Source records start
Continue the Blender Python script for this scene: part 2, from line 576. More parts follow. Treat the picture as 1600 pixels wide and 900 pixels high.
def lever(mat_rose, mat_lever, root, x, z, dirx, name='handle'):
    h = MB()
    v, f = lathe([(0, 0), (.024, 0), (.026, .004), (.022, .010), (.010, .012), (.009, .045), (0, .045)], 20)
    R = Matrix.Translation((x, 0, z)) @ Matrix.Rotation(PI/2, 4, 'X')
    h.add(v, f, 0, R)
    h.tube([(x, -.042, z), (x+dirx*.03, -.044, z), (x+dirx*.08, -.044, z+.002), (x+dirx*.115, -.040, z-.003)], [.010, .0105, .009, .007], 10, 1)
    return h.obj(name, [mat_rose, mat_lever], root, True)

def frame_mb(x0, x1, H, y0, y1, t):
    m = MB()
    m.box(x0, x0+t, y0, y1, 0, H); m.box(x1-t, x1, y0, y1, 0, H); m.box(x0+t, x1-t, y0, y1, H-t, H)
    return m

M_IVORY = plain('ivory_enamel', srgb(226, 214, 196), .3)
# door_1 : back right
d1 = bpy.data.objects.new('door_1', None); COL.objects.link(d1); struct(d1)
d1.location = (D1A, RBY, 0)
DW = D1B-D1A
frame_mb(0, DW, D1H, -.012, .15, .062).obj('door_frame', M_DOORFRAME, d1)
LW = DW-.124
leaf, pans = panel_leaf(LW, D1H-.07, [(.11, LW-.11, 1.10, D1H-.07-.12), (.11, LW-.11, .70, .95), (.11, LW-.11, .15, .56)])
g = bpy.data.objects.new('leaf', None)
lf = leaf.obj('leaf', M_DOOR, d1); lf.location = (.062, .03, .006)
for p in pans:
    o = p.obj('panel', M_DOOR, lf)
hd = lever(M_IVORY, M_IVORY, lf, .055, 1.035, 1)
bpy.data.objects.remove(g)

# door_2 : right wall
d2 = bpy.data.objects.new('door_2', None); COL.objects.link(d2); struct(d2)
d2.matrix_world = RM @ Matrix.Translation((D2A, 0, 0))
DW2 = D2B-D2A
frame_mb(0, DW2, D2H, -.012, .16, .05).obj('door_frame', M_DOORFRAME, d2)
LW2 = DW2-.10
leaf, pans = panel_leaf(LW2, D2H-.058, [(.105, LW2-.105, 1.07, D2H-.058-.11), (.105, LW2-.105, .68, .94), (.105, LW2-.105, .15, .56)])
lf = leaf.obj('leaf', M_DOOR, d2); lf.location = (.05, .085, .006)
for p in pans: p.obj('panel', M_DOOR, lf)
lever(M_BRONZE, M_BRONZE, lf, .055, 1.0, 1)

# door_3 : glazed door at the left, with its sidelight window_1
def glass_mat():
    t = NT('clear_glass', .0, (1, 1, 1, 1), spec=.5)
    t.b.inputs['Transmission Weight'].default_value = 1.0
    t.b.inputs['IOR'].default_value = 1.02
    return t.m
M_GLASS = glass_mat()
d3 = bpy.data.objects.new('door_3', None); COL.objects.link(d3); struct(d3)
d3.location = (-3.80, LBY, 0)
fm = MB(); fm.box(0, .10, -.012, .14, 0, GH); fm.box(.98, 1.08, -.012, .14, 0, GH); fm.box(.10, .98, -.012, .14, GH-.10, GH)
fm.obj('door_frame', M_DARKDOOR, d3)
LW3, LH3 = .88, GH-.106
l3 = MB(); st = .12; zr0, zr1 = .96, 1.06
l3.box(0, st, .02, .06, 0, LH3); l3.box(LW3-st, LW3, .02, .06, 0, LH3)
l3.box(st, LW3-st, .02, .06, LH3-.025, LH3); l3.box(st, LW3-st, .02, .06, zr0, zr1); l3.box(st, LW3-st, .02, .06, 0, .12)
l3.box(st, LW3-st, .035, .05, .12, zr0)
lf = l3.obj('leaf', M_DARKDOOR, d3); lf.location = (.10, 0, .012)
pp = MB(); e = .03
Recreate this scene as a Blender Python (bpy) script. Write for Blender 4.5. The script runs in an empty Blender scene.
Source records end
Problem description
Restate each entry exactly, skipping none.

Answer
Continue the Blender Python script for this scene: part 2, from line 576. More parts follow. Treat the picture as 1600 pixels wide and 900 pixels high.
def lever(mat_rose, mat_lever, root, x, z, dirx, name='handle'):
    h = MB()
    v, f = lathe([(0, 0), (.024, 0), (.026, .004), (.022, .010), (.010, .012), (.009, .045), (0, .045)], 20)
    R = Matrix.Translation((x, 0, z)) @ Matrix.Rotation(PI/2, 4, 'X')
    h.add(v, f, 0, R)
    h.tube([(x, -.042, z), (x+dirx*.03, -.044, z), (x+dirx*.08, -.044, z+.002), (x+dirx*.115, -.040, z-.003)], [.010, .0105, .009, .007], 10, 1)
    return h.obj(name, [mat_rose, mat_lever], root, True)

def frame_mb(x0, x1, H, y0, y1, t):
    m = MB()
    m.box(x0, x0+t, y0, y1, 0, H); m.box(x1-t, x1, y0, y1, 0, H); m.box(x0+t, x1-t, y0, y1, H-t, H)
    return m

M_IVORY = plain('ivory_enamel', srgb(226, 214, 196), .3)
# door_1 : back right
d1 = bpy.data.objects.new('door_1', None); COL.objects.link(d1); struct(d1)
d1.location = (D1A, RBY, 0)
DW = D1B-D1A
frame_mb(0, DW, D1H, -.012, .15, .062).obj('door_frame', M_DOORFRAME, d1)
LW = DW-.124
leaf, pans = panel_leaf(LW, D1H-.07, [(.11, LW-.11, 1.10, D1H-.07-.12), (.11, LW-.11, .70, .95), (.11, LW-.11, .15, .56)])
g = bpy.data.objects.new('leaf', None)
lf = leaf.obj('leaf', M_DOOR, d1); lf.location = (.062, .03, .006)
for p in pans:
    o = p.obj('panel', M_DOOR, lf)
hd = lever(M_IVORY, M_IVORY, lf, .055, 1.035, 1)
bpy.data.objects.remove(g)

# door_2 : right wall
d2 = bpy.data.objects.new('door_2', None); COL.objects.link(d2); struct(d2)
d2.matrix_world = RM @ Matrix.Translation((D2A, 0, 0))
DW2 = D2B-D2A
frame_mb(0, DW2, D2H, -.012, .16, .05).obj('door_frame', M_DOORFRAME, d2)
LW2 = DW2-.10
leaf, pans = panel_leaf(LW2, D2H-.058, [(.105, LW2-.105, 1.07, D2H-.058-.11), (.105, LW2-.105, .68, .94), (.105, LW2-.105, .15, .56)])
lf = leaf.obj('leaf', M_DOOR, d2); lf.location = (.05, .085, .006)
for p in pans: p.obj('panel', M_DOOR, lf)
lever(M_BRONZE, M_BRONZE, lf, .055, 1.0, 1)

# door_3 : glazed door at the left, with its sidelight window_1
def glass_mat():
    t = NT('clear_glass', .0, (1, 1, 1, 1), spec=.5)
    t.b.inputs['Transmission Weight'].default_value = 1.0
    t.b.inputs['IOR'].default_value = 1.02
    return t.m
M_GLASS = glass_mat()
d3 = bpy.data.objects.new('door_3', None); COL.objects.link(d3); struct(d3)
d3.location = (-3.80, LBY, 0)
fm = MB(); fm.box(0, .10, -.012, .14, 0, GH); fm.box(.98, 1.08, -.012, .14, 0, GH); fm.box(.10, .98, -.012, .14, GH-.10, GH)
fm.obj('door_frame', M_DARKDOOR, d3)
LW3, LH3 = .88, GH-.106
l3 = MB(); st = .12; zr0, zr1 = .96, 1.06
l3.box(0, st, .02, .06, 0, LH3); l3.box(LW3-st, LW3, .02, .06, 0, LH3)
l3.box(st, LW3-st, .02, .06, LH3-.025, LH3); l3.box(st, LW3-st, .02, .06, zr0, zr1); l3.box(st, LW3-st, .02, .06, 0, .12)
l3.box(st, LW3-st, .035, .05, .12, zr0)
lf = l3.obj('leaf', M_DARKDOOR, d3); lf.location = (.10, 0, .012)
pp = MB(); e = .03
Recreate this scene as a Blender Python (bpy) script. Write for Blender 4.5. The script runs in an empty Blender scene.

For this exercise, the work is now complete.